Interestingly, when the record of "The Cover of Radio Times" came out in February (still as CBS 1037), the band's name is changed to "Dr. Hook & Friends." Perhaps among the "Friends" are those unnamed jocks shouting "Radio Times."

How, or even if, the BBC reacted to the second CBS pressing is not clear. Like Rolling Stone magazine, Radio Times is also a periodical, albeit one that was co-founded in 1923 by the BBC, and until 1991 listed only programming for the BBC's radio and television channels.

Furthermore, from 1937 to 2011 "Radio Times" was published in-house by BBC Magazines.

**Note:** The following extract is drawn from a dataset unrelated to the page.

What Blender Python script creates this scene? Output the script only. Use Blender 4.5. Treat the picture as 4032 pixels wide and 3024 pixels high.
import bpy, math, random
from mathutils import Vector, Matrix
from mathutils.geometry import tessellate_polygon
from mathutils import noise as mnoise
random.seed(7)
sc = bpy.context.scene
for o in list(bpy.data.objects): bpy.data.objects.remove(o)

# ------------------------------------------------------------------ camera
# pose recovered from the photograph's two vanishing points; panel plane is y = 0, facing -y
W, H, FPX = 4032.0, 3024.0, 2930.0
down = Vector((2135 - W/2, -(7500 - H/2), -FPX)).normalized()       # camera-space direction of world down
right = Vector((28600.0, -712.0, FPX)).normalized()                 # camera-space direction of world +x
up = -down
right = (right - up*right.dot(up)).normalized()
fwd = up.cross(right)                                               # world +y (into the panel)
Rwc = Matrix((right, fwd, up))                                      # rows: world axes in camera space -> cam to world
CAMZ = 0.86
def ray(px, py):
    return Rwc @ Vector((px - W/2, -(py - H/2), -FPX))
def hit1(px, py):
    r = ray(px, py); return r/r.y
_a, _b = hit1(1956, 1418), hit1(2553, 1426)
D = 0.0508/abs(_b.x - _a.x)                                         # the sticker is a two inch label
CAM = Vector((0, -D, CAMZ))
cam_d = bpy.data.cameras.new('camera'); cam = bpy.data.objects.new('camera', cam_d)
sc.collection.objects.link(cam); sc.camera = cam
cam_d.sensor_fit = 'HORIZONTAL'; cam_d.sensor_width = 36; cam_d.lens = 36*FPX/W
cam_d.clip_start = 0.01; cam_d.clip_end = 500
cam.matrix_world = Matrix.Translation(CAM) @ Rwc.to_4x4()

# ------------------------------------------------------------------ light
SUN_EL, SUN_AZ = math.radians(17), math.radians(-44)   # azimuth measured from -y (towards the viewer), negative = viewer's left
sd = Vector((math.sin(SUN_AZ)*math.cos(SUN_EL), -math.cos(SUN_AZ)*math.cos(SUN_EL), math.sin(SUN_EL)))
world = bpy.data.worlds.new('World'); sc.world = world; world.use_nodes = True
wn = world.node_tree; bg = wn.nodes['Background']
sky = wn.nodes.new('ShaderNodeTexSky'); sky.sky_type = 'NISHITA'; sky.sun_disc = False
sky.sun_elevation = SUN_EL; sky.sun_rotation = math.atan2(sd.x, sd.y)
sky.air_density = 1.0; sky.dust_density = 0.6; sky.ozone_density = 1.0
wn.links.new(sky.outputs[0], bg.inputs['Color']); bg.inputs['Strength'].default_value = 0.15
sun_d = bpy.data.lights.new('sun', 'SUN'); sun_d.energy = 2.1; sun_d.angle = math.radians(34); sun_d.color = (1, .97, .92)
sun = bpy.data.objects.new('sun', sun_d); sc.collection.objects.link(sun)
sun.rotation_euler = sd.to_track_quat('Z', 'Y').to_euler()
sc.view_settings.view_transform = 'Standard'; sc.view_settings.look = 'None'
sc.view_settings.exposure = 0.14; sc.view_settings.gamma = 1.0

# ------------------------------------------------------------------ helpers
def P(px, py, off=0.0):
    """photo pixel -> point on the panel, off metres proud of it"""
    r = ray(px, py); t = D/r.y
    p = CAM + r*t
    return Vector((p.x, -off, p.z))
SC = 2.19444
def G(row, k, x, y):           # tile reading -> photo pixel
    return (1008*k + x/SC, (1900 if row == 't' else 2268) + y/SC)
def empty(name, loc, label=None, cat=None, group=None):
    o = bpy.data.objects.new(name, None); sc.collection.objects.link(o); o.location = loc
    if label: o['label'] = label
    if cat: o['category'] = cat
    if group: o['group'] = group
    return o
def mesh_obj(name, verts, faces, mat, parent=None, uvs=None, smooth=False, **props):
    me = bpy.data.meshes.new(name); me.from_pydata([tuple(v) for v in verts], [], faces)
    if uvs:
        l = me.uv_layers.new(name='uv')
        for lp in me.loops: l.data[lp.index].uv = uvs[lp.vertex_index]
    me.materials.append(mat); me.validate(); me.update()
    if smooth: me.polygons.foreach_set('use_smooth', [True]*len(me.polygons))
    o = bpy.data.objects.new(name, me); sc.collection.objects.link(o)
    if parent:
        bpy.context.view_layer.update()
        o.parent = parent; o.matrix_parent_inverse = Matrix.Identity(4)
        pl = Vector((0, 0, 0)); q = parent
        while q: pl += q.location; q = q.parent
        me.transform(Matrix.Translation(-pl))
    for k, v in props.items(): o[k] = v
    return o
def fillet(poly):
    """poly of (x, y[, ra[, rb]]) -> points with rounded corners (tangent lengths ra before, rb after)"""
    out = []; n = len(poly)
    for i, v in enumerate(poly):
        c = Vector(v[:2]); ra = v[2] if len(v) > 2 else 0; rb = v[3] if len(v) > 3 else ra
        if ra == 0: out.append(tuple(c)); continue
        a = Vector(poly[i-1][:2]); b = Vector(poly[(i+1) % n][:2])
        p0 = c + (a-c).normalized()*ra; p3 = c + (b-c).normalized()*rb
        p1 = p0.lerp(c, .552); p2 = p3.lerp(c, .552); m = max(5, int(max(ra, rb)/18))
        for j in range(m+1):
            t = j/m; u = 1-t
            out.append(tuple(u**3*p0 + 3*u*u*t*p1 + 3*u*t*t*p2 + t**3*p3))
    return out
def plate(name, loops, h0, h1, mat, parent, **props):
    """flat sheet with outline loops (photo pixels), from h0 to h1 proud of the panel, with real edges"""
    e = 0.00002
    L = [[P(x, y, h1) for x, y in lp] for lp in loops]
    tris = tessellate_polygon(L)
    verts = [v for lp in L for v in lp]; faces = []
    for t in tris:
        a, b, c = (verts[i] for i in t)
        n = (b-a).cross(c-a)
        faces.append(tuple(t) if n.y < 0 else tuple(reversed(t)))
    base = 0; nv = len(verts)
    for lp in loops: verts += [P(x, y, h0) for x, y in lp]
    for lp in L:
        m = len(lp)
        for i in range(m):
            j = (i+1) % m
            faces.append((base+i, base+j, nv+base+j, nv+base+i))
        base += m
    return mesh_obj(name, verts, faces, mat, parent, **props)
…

Whatever the reasons, neither version received appropriate exposure, nor did either appear on any of the UK (New Musical Express) record surveys.

Though not exactly what the boys wished for in Shel Silverstein's song ("Wanna see my picture on the cover"), the March 29, 1973 cover of Rolling Stone does feature colorful caricatures — not a photo — of three of the band members: Dr. Hook (Ray Sawyer), Dennis Locorriere, and Billy Francis.

Rather than identify them by group name or individually, the caption simply says "What's-Their-Names Make the Cover."

Also that week, "The Cover of Rolling Stone" was at No. 5 on Cash Box, its peak position nationally. Dr. Hook, as they were known beginning in 1975, never had a No. 1 hit in the U.S., though they did have six in the Top 10.

In the UK, however, they did top the NME chart in November 1979 with "When You're in Love With a Beautiful Woman" (Capitol CL-16039).

Featuring Dennis Locorriere, this tune was No. 1 for four weeks.

IZ ZAT SO? About 29 months before the BBC's refusal to program "The Cover of Rolling Stone," they likewise invoked their "no trademarked names" policy over the mention of Coca-Cola in "Lola," by the UK's own Kinks.

When Kinks front man Ray Davies learned of this snafu he was in the USA.

He immediately returned to his London studio and reworked "Lola," replacing "you drink champagne and it tastes just like Coca-Cola" to "just like cherry cola."

Problem solved, and on August 1, 1970 "Lola" was the No. 1 hit in the UK (Pye 17961).